**OBJECTIVE**
Omit all pictures, then retype the data exactly as given.

----

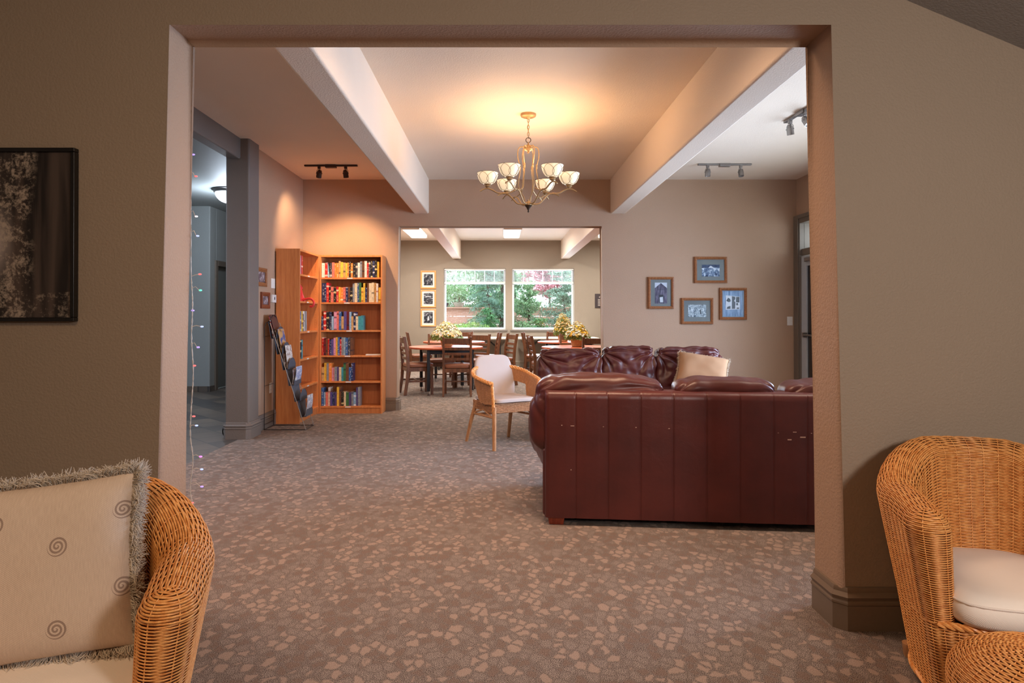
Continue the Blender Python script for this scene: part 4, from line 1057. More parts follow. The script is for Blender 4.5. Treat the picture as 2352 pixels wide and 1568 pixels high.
# ------------------------------------------------------------------ wire magazine rack
def rack():
    t = thing('magazine_rack', 'black wire rack with six mesh pockets standing beside the bookcase', 'magazine rack', (-2.57, 7.12, 0))
    D = .30                                             # depth along y, base length along x .46
    mb = MB(); r = .004
    for y in (0, D): mb.tube([(0, y, 0), (0, y, 1.13), (.01, y * .9 + .015, 1.165), (.03, D / 2 + (y - D / 2) * .55, 1.185)], r, 6)
    mb.tube([(.0, 0, .06), (0, D, .06)], r * .7, 6).tube([(0, 0, .48), (0, D, .48)], r * .7, 6).tube([(0, 0, 1.02), (0, D, 1.02)], r * .7, 6)
    build('rear_frame', mb, 'black', t, smooth=50)
    fr = MB()
    for y in (0, D): fr.tube([(.06, y, 1.17), (.455, y, 0)], r, 6)
    build('front_frame', fr, 'steel', t, smooth=50)
    build('base_frame', MB().tube([(0, 0, .006), (.455, 0, .006)], r, 6).tube([(0, D, .006), (.455, D, .006)], r, 6).tube([(.455, 0, .006), (.455, D, .006)], r, 6).tube([(0, 0, .006), (0, D, .006)], r, 6).tube([(.455, 0, .03), (.42, D / 2, .012), (.455, D, .03)], r * .6, 5), 'black', t, smooth=50)
    build('handle', MB().tube(sm([(.03, .04, 1.185), (.05, .06, 1.20), (.05, .09, 1.235), (.05, D / 2, 1.255), (.05, D - .09, 1.235), (.05, D - .06, 1.20), (.03, D - .04, 1.185)]), r, 6), 'black', t, smooth=50)
    M['mesh'] = plain('charcoal wire mesh', rgb(86, 94, 108), .5, .3)
    outs = []
    for i in range(6):
        f = i / 5.6; bx = .065 + .39 * (f * .93 + .0); bz = .995 - f * .965 + .0
        g = Matrix.Translation((bx, D / 2, bz)) @ Matrix.Rotation(R(-10), 4, 'Y')
        # pocket: back sheet, bottom, scalloped front sheet
        back = MB().box(-.002, .0, -.125, .125, 0, .19)
        poly = [(-.12, 0), (.12, 0), (.12, .05), (.085, .085), (.045, .11), (0, .118), (-.045, .11), (-.085, .085), (-.12, .05)]
        pk = MB(); pk.prism([(a, b) for a, b in poly], 0, .002); n0 = 0
        pk.xf(Matrix.Translation((.058, 0, 0)) @ Matrix.Rotation(R(12), 4, 'Y') @ Matrix.Rotation(R(90), 4, 'Z'))
        pk.box(0, .06, -.12, .12, -.002, 0); pk.v += []; pk2 = MB(); pk2.v = back.v + pk.v; pk2.f = back.f + [tuple(q + len(back.v) for q in f_) for f_ in pk.f]; pk2.m = [0] * len(pk2.f)
        pk2.tube([(.058, -.12, 0), (.0686, -.12, .05), (.076, -.085, .085), (.0814, -.045, .11), (.083, 0, .118), (.0814, .045, .11), (.076, .085, .085), (.0686, .12, .05), (.058, .12, 0)], .0028, 5)
        pk2.xf(g); build('pocket', pk2, 'mesh', t, smooth=30); outs.append(g)
    return t, [Matrix.Translation((-2.57, 7.12, 0)) @ g for g in outs]
rk, slots = rack()
def mag_mat(name, c1, c2, c3, sc):
    m, nt, b = newmat(name); v = coords(nt); n = nz(nt, v, sc, 4, .6, .3)
    lk(nt, ramp(nt, n, [(.38, rgb(*c1)), (.5, rgb(*c2)), (.6, rgb(*c3))]), b.inputs['Base Color']); b.inputs['Roughness'].default_value = .25; return m
mags = [(0, .018, 0, 'red bordered magazine in the top rack pocket', ((170, 40, 44), (60, 44, 48), (200, 196, 196)), .25, -4, -.02),
        (0, .034, 0, 'dark magazine behind the red bordered one in the top pocket', ((60, 50, 52), (90, 60, 60), (40, 40, 46)), .26, -8, .0),
        (1, .036, 0, 'magazine with a sunlit castle and blue sky on the cover, second rack pocket', ((60, 90, 150), (200, 160, 100), (120, 90, 70)), .27, 2, .0),
        (1, .016, 0, 'dark spined magazine at the back of the second rack pocket', ((50, 44, 46), (150, 140, 130), (40, 40, 46)), .26, -3, .0),
        (2, .040, 0, 'pale magazine with a standing figure on its cover, third rack pocket', ((226, 224, 220), (206, 202, 198), (150, 130, 120)), .26, 8, .0),
        (2, .016, 0, 'brown and white magazine at the back of the third rack pocket', ((190, 180, 170), (90, 50, 46), (226, 220, 214)), .25, -2, .0),
        (3, .040, 1, 'thin blue white magazine drooping out of the fourth rack pocket', ((210, 216, 226), (120, 140, 190), (230, 230, 230)), .20, 42, .0),
        (3, .022, 1, 'orange brown magazine curling in the fourth rack pocket', ((190, 140, 90), (150, 160, 190), (220, 216, 210)), .17, 30, .0),
        (5, .036, 1, 'grey white magazine sticking out of the bottom rack pocket', ((200, 204, 210), (150, 160, 180), (236, 236, 236)), .23, 38, .0)]
for i, (sl, off, tp_, lab, cols, hh, tilt, dy) in enumerate(mags):
    mb = MB(); n = 7; vs = []; fs = []
    for q in range(n + 1):
        f = q / n; x = .012 * math.sin(f * PI) * (1 if tp_ else .3); z = hh * f
        for s_ in (0, .005):
            for y in (-.1, .1): vs.append((x + s_, y, z))
    for q in range(n):
        a = q * 4; fs += [(a, a + 1, a + 5, a + 4), (a + 2, a + 6, a + 7, a + 3), (a, a + 4, a + 6, a + 2), (a + 1, a + 3, a + 7, a + 5)]
    fs += [(0, 2, 3, 1), (n * 4, n * 4 + 1, n * 4 + 3, n * 4 + 2)]
    o = build('magazine', MB().add(vs, fs), mag_mat('magazine cover', *cols, 22 if i != 2 else 9), smooth=30)
    o.matrix_world = slots[sl] @ Matrix.Translation((off, dy, .004)) @ Matrix.Rotation(R(tilt * .45), 4, 'Y')
    tag(o, lab, 'magazine', 'magazines in the wire rack')

# ------------------------------------------------------------------ dining tables and chairs
def make_table(label, loc, rz):
    t = thing('dining_table', label, 'table', loc, rz, 'round dining tables')
    build('tabletop', MB().lathe([(.585, .712), (.60, .716), (.60, .738), (.596, .742), (0.001, .742)], 72), 'cherry', t, smooth=40)
    build('apron', MB().box(-.34, .34, -.35, -.33, .64, .712).box(-.34, .34, .33, .35, .64, .712).box(-.35, -.33, -.34, .34, .64, .712).box(.33, .35, -.34, .34, .64, .712), 'black', t)
    for sx in (-1, 1):
        for sy in (-1, 1):
            l = build('leg', MB().box(sx * .35 - .024, sx * .35 + .024, sy * .35 - .024, sy * .35 + .024, .06, .712), 'black', t, bevel=.004)
            build('glide', MB().lathe([(.014, 0), (.018, .004), (.018, .012), (.008, .016), (.008, .06)], 14, (sx * .35, sy * .35, 0)), 'steel', l, smooth=40)
    return t
tb = make_table('round cherry dining table with black legs, nearest table left of the lounge sofas', (-.885, 10.66, 0), R(16))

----

**RESULT FOR THIS TASK**
Continue the Blender Python script for this scene: part 4, from line 1057. More parts follow. The script is for Blender 4.5. Treat the picture as 2352 pixels wide and 1568 pixels high.
# ------------------------------------------------------------------ wire magazine rack
def rack():
    t = thing('magazine_rack', 'black wire rack with six mesh pockets standing beside the bookcase', 'magazine rack', (-2.57, 7.12, 0))
    D = .30                                             # depth along y, base length along x .46
    mb = MB(); r = .004
    for y in (0, D): mb.tube([(0, y, 0), (0, y, 1.13), (.01, y * .9 + .015, 1.165), (.03, D / 2 + (y - D / 2) * .55, 1.185)], r, 6)
    mb.tube([(.0, 0, .06), (0, D, .06)], r * .7, 6).tube([(0, 0, .48), (0, D, .48)], r * .7, 6).tube([(0, 0, 1.02), (0, D, 1.02)], r * .7, 6)
    build('rear_frame', mb, 'black', t, smooth=50)
    fr = MB()
    for y in (0, D): fr.tube([(.06, y, 1.17), (.455, y, 0)], r, 6)
    build('front_frame', fr, 'steel', t, smooth=50)
    build('base_frame', MB().tube([(0, 0, .006), (.455, 0, .006)], r, 6).tube([(0, D, .006), (.455, D, .006)], r, 6).tube([(.455, 0, .006), (.455, D, .006)], r, 6).tube([(0, 0, .006), (0, D, .006)], r, 6).tube([(.455, 0, .03), (.42, D / 2, .012), (.455, D, .03)], r * .6, 5), 'black', t, smooth=50)
    build('handle', MB().tube(sm([(.03, .04, 1.185), (.05, .06, 1.20), (.05, .09, 1.235), (.05, D / 2, 1.255), (.05, D - .09, 1.235), (.05, D - .06, 1.20), (.03, D - .04, 1.185)]), r, 6), 'black', t, smooth=50)
    M['mesh'] = plain('charcoal wire mesh', rgb(86, 94, 108), .5, .3)
    outs = []
    for i in range(6):
        f = i / 5.6; bx = .065 + .39 * (f * .93 + .0); bz = .995 - f * .965 + .0
        g = Matrix.Translation((bx, D / 2, bz)) @ Matrix.Rotation(R(-10), 4, 'Y')
        # pocket: back sheet, bottom, scalloped front sheet
        back = MB().box(-.002, .0, -.125, .125, 0, .19)
        poly = [(-.12, 0), (.12, 0), (.12, .05), (.085, .085), (.045, .11), (0, .118), (-.045, .11), (-.085, .085), (-.12, .05)]
        pk = MB(); pk.prism([(a, b) for a, b in poly], 0, .002); n0 = 0
        pk.xf(Matrix.Translation((.058, 0, 0)) @ Matrix.Rotation(R(12), 4, 'Y') @ Matrix.Rotation(R(90), 4, 'Z'))
        pk.box(0, .06, -.12, .12, -.002, 0); pk.v += []; pk2 = MB(); pk2.v = back.v + pk.v; pk2.f = back.f + [tuple(q + len(back.v) for q in f_) for f_ in pk.f]; pk2.m = [0] * len(pk2.f)
        pk2.tube([(.058, -.12, 0), (.0686, -.12, .05), (.076, -.085, .085), (.0814, -.045, .11), (.083, 0, .118), (.0814, .045, .11), (.076, .085, .085), (.0686, .12, .05), (.058, .12, 0)], .0028, 5)
        pk2.xf(g); build('pocket', pk2, 'mesh', t, smooth=30); outs.append(g)
    return t, [Matrix.Translation((-2.57, 7.12, 0)) @ g for g in outs]
rk, slots = rack()
def mag_mat(name, c1, c2, c3, sc):
    m, nt, b = newmat(name); v = coords(nt); n = nz(nt, v, sc, 4, .6, .3)
    lk(nt, ramp(nt, n, [(.38, rgb(*c1)), (.5, rgb(*c2)), (.6, rgb(*c3))]), b.inputs['Base Color']); b.inputs['Roughness'].default_value = .25; return m
mags = [(0, .018, 0, 'red bordered magazine in the top rack pocket', ((170, 40, 44), (60, 44, 48), (200, 196, 196)), .25, -4, -.02),
        (0, .034, 0, 'dark magazine behind the red bordered one in the top pocket', ((60, 50, 52), (90, 60, 60), (40, 40, 46)), .26, -8, .0),
        (1, .036, 0, 'magazine with a sunlit castle and blue sky on the cover, second rack pocket', ((60, 90, 150), (200, 160, 100), (120, 90, 70)), .27, 2, .0),
        (1, .016, 0, 'dark spined magazine at the back of the second rack pocket', ((50, 44, 46), (150, 140, 130), (40, 40, 46)), .26, -3, .0),
        (2, .040, 0, 'pale magazine with a standing figure on its cover, third rack pocket', ((226, 224, 220), (206, 202, 198), (150, 130, 120)), .26, 8, .0),
        (2, .016, 0, 'brown and white magazine at the back of the third rack pocket', ((190, 180, 170), (90, 50, 46), (226, 220, 214)), .25, -2, .0),
        (3, .040, 1, 'thin blue white magazine drooping out of the fourth rack pocket', ((210, 216, 226), (120, 140, 190), (230, 230, 230)), .20, 42, .0),
        (3, .022, 1, 'orange brown magazine curling in the fourth rack pocket', ((190, 140, 90), (150, 160, 190), (220, 216, 210)), .17, 30, .0),
        (5, .036, 1, 'grey white magazine sticking out of the bottom rack pocket', ((200, 204, 210), (150, 160, 180), (236, 236, 236)), .23, 38, .0)]
for i, (sl, off, tp_, lab, cols, hh, tilt, dy) in enumerate(mags):
    mb = MB(); n = 7; vs = []; fs = []
    for q in range(n + 1):
        f = q / n; x = .012 * math.sin(f * PI) * (1 if tp_ else .3); z = hh * f
        for s_ in (0, .005):
            for y in (-.1, .1): vs.append((x + s_, y, z))
    for q in range(n):
        a = q * 4; fs += [(a, a + 1, a + 5, a + 4), (a + 2, a + 6, a + 7, a + 3), (a, a + 4, a + 6, a + 2), (a + 1, a + 3, a + 7, a + 5)]
    fs += [(0, 2, 3, 1), (n * 4, n * 4 + 1, n * 4 + 3, n * 4 + 2)]
    o = build('magazine', MB().add(vs, fs), mag_mat('magazine cover', *cols, 22 if i != 2 else 9), smooth=30)
    o.matrix_world = slots[sl] @ Matrix.Translation((off, dy, .004)) @ Matrix.Rotation(R(tilt * .45), 4, 'Y')
    tag(o, lab, 'magazine', 'magazines in the wire rack')

# ------------------------------------------------------------------ dining tables and chairs
def make_table(label, loc, rz):
    t = thing('dining_table', label, 'table', loc, rz, 'round dining tables')
    build('tabletop', MB().lathe([(.585, .712), (.60, .716), (.60, .738), (.596, .742), (0.001, .742)], 72), 'cherry', t, smooth=40)
    build('apron', MB().box(-.34, .34, -.35, -.33, .64, .712).box(-.34, .34, .33, .35, .64, .712).box(-.35, -.33, -.34, .34, .64, .712).box(.33, .35, -.34, .34, .64, .712), 'black', t)
    for sx in (-1, 1):
        for sy in (-1, 1):
            l = build('leg', MB().box(sx * .35 - .024, sx * .35 + .024, sy * .35 - .024, sy * .35 + .024, .06, .712), 'black', t, bevel=.004)
            build('glide', MB().lathe([(.014, 0), (.018, .004), (.018, .012), (.008, .016), (.008, .06)], 14, (sx * .35, sy * .35, 0)), 'steel', l, smooth=40)
    return t
tb = make_table('round cherry dining table with black legs, nearest table left of the lounge sofas', (-.885, 10.66, 0), R(16))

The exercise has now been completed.